There is a thin line between downbeat and flat.
9 August 1999 | by alice liddellSee all my reviews

The point of this exercise escapes me. Today, in 1999, there are probably two valid reasons for reviving a relic of a genre - to provide an old-fashioned, nostalgic, action-packed adventure, or to remould the Western in our age's image, to try to see what the form can say about us, our ideologies, and, most importantly, our relation to history. This film does neither.

On the one hand, it has many of the virtues of the traditional Western - lovingly bleached landscapes; a pompous, overwrought score; cattle runs; male bonding. But it has neither a compelling narrative drive, charismatic characters, nor a mythic sensibility.

On the deconstructive side, it seems to want to critique the problematic values of the West. The maverick rebel versus corporate muscle is, as has been pointed out, a theme worthy of Peckinpah, but its treatment lacks his romantic passion, violent sympathy, or dynamic self-pity.

The hero, Big Boy, is, according to some, a subject of the film's censure, but the only fault I can find in him is that he is probably impotent, and if that's supposed to be an iconoclastic weakness, than the filmmakers are being rather macho. So he's a bit wild and brutal; he's also loyal, dignified and amusing, and Woody Harrelson invests him with much charm. The rest of the characters, especially Pete, with his wretched narration(there are never voiceovers in Westerns!), are dull and unreal.

Jim Kitses has called the film a melodrama, and to an extent this is true - this is no quest narrative; there is no building a white US culture, no battle between the primitive and civilisation as one finds in the Fordian western. Much of the action focuses on the domestic. A recurring motif is barbed wire, suggesting that the characters are as corralled as the animals they steer, in a prison whose walls actively hurt.

The film is also faintly unusual in having a woman in a pivotal role, although Patricia Arquette is, as usual, quite appaling. However, without me revealing it, the coda betrays all this, reverts twofold to the old 'Print the legend' pack of lies, and still holds out faith in the 'Go west, young man' myth, exactly as they did in the old days.

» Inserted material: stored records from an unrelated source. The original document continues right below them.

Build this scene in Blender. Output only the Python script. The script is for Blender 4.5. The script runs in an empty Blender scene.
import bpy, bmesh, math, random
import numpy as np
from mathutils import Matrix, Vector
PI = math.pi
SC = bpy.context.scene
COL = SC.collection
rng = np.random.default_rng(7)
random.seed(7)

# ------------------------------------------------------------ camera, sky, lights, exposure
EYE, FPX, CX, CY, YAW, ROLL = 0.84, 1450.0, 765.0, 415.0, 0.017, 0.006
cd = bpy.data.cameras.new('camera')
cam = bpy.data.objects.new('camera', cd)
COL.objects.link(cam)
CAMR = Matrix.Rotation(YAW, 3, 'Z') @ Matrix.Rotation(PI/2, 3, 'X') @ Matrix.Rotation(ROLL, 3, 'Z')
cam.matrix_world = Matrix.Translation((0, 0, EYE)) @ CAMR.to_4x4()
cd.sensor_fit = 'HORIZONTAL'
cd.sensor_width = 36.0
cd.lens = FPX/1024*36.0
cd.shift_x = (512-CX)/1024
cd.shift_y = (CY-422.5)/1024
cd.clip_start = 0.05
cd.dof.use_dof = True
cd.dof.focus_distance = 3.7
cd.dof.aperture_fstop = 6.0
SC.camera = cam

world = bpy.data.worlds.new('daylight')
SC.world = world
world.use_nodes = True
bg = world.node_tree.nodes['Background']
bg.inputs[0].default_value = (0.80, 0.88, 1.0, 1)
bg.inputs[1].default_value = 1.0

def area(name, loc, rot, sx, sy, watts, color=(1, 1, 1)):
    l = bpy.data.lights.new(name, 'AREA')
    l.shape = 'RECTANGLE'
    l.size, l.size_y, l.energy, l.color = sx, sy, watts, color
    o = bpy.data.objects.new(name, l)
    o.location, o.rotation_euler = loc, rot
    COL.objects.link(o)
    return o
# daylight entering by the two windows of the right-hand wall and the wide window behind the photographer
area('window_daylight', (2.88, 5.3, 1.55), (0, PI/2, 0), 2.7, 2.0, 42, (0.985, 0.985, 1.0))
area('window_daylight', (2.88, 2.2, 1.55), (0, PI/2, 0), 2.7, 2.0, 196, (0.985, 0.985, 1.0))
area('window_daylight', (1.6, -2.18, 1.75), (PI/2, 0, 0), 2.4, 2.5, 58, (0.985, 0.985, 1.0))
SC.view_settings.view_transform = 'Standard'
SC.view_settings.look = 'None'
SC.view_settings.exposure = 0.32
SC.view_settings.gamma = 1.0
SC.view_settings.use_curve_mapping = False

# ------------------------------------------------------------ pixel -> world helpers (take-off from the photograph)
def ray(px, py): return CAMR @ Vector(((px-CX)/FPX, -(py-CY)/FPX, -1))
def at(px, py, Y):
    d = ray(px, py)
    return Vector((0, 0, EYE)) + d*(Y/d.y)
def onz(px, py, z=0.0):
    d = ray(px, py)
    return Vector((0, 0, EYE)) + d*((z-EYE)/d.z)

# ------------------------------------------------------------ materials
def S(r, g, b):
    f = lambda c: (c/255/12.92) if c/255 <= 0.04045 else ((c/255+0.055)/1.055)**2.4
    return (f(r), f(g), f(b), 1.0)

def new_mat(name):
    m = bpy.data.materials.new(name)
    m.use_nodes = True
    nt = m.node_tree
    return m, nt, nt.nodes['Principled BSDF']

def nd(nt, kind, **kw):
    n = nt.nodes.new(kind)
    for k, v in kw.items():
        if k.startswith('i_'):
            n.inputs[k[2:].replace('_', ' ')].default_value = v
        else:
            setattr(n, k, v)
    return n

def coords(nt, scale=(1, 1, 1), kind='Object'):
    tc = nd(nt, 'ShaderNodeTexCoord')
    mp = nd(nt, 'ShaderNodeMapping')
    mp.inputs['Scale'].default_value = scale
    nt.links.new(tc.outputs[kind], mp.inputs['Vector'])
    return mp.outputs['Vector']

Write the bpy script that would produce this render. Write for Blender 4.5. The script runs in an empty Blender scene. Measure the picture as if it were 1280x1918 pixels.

Stephen Frears has been praised for adapting to the mores of the Western, but this is surely untrue. Photographing desert landscapes, however beautifully, does not make you a great Western filmmaker. You must have a critical apparatus, whether its through the use of montage, like Peckinpah, or though music and composition, like Leone. As a revisionist, Frears has actually regressed from these masters. There is very little of his stamp at all, none of the genre knowledge he showed in The Grifters, one of the great films of the 90s.

He is best at revealing claustrophobic and deceitful sexual tensions and power games between small groups of (often related) people. There are some excellent examples of this here, especially when the four lovers gather after the barroom brawl; there are also a few good scenes, and gorgeous silhouettes: but mostly the thing flounders in its own insecurity and reverence.